Every day that week, so much as his strength allowed, we sifted documents and discussed ideas. We had been the best of friends for 30 years, talking two or three times a week about Mahler and media, supportive in each other’s high and lows. We covered a lot of ground that week until Thursday, when I had to fly home as Christmas was coming and the flights were full. I kissed Gil goodbye, both of us emotionally wrecked, knowing it was the last time.
Early Friday morning at Heathrow, my phone rang with news that my gentle cousin Barbara had died. One blow after another. I suggested we went to the Charedi-land shiva on Christmas Day when the roads were quiet. That morning at dawn, a son-in-law rang to say our daughter had gone into labour and their three boys were moving in with us. The rest of that week was, well, boisterous. Barely had the kids gone home than an email dropped to say Gil had died, two hours into the New Year.
On my way to the brit, grief mingled with joy, I suddenly realised there was hidden bonus. Guess what? I had a grandson born on December 25 and every year ahead so long as I lived I’d be able to celebrate Christmas under the guise of his Jewish birthday. No more bleak midwinter.

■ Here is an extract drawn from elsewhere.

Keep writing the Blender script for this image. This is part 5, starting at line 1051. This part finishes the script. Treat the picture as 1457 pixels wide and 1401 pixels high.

A year later, I was walking home from shul with the boys on Friday night when they asked what all the bright lights were about in my district. They’re from Hendon, you see, and don’t know their holly from their ivy. Thinking fast, I said, “Oh, erm, they must be decorations for Ben’s first birthday.”
“Really?”
When we got home they asked, “Can we have fairy lights for Ben’s birthday?”
“Don’t see why not,” said their mother.
“Can we have a cake shaped like a log?”
“Yes, I can make one.”
“Can we have a Ben’s birthday tree?”
She shot me a look, my loving daughter, and I was in the doghouse for a bit. But we’ve got together, the whole family, ever since, on December 25 and if it wasn’t for the occasional clash of Chanukah lights and the strict lack of mistletoe in the living room, a passing Father Christmas might easily mistake us for a bunch of authentic jingle bells in knitted kipot and kosher wine. L’chaim, Santa!